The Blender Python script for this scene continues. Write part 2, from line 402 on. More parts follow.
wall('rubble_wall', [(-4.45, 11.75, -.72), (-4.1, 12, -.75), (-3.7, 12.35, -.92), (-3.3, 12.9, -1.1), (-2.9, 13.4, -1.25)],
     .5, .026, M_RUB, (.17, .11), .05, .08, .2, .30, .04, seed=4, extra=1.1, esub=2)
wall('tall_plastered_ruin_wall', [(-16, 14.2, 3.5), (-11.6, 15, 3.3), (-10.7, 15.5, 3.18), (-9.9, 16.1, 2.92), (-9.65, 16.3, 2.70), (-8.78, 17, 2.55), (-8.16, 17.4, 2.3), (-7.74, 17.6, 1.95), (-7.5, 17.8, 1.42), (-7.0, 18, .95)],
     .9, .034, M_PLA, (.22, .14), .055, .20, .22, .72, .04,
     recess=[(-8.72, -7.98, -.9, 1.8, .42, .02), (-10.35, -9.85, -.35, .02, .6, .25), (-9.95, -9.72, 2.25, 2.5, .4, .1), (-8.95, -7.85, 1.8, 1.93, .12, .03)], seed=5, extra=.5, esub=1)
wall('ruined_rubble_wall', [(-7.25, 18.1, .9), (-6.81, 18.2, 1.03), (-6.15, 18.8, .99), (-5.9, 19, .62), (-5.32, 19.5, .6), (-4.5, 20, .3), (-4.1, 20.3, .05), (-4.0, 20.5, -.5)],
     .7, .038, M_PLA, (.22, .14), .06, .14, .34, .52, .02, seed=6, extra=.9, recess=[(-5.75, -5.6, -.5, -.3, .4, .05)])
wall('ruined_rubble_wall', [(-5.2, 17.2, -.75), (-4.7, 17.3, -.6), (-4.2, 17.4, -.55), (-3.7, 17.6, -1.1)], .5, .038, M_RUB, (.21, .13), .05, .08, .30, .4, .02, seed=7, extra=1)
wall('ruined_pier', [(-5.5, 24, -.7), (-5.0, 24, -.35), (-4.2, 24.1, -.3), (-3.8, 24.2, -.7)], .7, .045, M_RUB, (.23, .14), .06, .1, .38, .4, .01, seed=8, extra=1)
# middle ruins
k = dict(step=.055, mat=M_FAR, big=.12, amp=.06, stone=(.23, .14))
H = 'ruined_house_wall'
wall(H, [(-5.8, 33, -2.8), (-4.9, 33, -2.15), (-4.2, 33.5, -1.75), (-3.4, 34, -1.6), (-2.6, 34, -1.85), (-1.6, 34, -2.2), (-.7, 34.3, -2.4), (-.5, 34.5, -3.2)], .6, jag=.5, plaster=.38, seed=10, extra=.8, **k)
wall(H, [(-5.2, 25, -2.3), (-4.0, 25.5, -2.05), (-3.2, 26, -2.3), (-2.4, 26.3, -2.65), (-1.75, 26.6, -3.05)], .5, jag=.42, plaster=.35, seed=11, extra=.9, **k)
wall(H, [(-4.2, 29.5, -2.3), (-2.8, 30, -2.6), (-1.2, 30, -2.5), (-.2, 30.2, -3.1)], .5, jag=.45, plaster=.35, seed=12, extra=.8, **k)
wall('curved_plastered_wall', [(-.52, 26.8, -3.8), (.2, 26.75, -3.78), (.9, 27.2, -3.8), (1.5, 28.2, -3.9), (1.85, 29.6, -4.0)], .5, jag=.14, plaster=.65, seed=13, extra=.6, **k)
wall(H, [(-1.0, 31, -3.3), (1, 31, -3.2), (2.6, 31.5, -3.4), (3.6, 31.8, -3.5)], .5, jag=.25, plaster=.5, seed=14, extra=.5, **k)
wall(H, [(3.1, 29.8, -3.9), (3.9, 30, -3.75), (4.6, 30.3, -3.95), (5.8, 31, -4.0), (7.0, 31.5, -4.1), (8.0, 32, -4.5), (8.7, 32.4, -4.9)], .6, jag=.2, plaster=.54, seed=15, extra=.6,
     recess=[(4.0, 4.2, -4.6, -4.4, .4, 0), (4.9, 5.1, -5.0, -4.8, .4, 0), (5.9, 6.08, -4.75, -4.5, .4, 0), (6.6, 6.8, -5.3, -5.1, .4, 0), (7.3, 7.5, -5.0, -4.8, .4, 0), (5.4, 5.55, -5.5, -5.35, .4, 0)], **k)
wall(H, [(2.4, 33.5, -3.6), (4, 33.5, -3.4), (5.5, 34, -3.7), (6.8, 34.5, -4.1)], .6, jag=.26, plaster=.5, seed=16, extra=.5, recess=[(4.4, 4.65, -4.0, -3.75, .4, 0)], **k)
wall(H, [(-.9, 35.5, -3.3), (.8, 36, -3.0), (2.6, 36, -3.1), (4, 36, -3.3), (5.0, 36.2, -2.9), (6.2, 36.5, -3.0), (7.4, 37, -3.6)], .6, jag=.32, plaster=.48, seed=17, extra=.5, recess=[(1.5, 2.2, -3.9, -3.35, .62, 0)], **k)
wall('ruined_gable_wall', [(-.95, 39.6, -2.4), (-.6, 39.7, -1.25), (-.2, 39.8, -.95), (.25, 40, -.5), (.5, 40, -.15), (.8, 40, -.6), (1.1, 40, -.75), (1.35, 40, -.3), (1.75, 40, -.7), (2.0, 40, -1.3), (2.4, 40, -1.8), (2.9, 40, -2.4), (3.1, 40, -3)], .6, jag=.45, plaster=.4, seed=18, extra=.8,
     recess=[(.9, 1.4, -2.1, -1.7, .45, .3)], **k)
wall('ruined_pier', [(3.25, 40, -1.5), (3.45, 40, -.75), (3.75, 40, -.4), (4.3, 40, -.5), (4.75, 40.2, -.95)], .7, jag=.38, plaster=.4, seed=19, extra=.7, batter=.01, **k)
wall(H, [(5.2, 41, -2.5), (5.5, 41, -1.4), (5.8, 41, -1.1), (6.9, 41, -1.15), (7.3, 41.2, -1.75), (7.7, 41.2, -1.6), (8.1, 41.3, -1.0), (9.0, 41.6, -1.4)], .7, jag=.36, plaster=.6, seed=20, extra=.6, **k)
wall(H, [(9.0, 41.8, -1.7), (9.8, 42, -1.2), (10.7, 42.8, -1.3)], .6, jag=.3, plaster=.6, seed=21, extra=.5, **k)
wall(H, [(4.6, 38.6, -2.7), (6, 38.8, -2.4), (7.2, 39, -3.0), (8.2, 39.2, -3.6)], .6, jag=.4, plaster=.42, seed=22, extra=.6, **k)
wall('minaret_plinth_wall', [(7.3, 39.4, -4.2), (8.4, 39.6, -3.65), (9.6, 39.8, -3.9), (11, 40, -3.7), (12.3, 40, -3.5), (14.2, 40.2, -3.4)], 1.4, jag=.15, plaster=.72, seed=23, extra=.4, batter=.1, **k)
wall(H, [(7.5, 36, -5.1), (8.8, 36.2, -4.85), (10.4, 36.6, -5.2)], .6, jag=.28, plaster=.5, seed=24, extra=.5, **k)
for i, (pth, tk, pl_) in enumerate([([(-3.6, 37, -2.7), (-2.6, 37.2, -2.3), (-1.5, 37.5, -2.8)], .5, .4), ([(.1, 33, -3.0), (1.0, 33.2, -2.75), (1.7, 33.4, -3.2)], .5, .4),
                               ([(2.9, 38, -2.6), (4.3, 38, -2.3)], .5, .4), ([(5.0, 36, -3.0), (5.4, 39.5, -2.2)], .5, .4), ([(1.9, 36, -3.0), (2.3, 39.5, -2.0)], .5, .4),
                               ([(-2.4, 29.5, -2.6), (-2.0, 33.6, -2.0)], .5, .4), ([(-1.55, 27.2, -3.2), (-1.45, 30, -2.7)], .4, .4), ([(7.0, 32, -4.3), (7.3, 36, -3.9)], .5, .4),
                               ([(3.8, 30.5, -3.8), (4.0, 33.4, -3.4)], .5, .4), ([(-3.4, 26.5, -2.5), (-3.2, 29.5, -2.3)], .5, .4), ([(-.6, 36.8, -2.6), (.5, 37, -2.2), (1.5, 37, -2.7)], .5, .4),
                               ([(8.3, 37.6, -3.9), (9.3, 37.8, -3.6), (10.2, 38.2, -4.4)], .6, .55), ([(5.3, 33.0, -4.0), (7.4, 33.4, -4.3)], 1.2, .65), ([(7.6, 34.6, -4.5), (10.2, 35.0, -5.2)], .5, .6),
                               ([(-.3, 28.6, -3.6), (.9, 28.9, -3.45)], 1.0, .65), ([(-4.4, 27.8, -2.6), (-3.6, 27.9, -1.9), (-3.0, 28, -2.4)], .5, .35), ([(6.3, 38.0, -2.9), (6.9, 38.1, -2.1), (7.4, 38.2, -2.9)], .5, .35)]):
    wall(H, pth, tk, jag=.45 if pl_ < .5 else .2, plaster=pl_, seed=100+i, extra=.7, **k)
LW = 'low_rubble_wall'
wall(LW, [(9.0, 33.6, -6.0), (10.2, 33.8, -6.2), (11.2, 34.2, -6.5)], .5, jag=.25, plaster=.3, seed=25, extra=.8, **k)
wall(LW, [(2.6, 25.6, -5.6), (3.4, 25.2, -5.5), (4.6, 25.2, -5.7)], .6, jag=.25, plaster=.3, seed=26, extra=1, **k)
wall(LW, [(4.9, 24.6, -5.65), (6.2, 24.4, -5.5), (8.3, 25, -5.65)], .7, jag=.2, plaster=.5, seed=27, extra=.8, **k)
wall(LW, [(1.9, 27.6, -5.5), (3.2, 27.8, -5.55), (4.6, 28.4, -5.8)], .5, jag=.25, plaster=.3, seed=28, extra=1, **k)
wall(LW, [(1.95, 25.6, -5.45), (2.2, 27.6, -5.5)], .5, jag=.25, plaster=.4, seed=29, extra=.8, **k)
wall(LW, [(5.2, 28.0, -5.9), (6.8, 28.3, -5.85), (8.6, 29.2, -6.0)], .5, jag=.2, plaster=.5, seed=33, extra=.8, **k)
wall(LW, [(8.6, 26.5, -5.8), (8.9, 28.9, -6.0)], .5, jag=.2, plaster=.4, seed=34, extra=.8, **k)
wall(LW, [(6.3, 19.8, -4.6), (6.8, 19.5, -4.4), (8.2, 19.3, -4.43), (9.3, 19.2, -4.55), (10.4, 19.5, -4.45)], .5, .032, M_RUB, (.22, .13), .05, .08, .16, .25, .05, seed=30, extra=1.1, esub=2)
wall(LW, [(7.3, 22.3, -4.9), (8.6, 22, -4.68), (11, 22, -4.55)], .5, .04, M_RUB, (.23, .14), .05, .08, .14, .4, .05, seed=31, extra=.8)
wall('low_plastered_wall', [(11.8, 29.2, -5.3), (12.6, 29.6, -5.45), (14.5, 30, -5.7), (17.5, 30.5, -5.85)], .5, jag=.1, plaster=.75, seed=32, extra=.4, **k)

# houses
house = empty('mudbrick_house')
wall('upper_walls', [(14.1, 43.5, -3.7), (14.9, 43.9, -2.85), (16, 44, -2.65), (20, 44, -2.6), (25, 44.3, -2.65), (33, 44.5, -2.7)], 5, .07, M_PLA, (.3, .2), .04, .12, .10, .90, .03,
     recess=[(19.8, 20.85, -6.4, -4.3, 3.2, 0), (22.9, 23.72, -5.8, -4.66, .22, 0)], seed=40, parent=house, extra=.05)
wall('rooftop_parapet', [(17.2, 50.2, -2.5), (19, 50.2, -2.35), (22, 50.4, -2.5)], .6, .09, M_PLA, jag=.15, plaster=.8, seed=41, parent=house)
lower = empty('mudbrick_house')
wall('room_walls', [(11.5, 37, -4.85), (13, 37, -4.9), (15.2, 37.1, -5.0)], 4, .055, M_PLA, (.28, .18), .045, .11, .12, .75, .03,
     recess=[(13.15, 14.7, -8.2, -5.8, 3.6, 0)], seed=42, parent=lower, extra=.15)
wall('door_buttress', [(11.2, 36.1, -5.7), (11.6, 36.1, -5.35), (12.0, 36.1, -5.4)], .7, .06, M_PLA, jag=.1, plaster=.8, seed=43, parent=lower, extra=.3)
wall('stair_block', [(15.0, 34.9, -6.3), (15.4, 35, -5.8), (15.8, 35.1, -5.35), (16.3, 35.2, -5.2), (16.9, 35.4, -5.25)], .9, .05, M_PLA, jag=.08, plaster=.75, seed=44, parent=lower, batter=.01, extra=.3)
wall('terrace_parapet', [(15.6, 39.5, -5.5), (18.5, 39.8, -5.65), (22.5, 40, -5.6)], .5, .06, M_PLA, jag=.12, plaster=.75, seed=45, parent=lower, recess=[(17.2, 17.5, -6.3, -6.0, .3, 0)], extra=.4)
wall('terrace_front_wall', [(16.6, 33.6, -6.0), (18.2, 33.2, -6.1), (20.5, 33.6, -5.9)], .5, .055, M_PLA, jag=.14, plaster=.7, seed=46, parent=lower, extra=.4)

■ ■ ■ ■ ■

> **What to work on**
Exactly the lines from the line containing "-5.35, .4, 0)], **k)" to the line containing "-3.75, .4, 0)], **k)", both included, are to be set down; no other line belongs in the answer.

> **Answer to this task**
     recess=[(4.0, 4.2, -4.6, -4.4, .4, 0), (4.9, 5.1, -5.0, -4.8, .4, 0), (5.9, 6.08, -4.75, -4.5, .4, 0), (6.6, 6.8, -5.3, -5.1, .4, 0), (7.3, 7.5, -5.0, -4.8, .4, 0), (5.4, 5.55, -5.5, -5.35, .4, 0)], **k)
wall(H, [(2.4, 33.5, -3.6), (4, 33.5, -3.4), (5.5, 34, -3.7), (6.8, 34.5, -4.1)], .6, jag=.26, plaster=.5, seed=16, extra=.5, recess=[(4.4, 4.65, -4.0, -3.75, .4, 0)], **k)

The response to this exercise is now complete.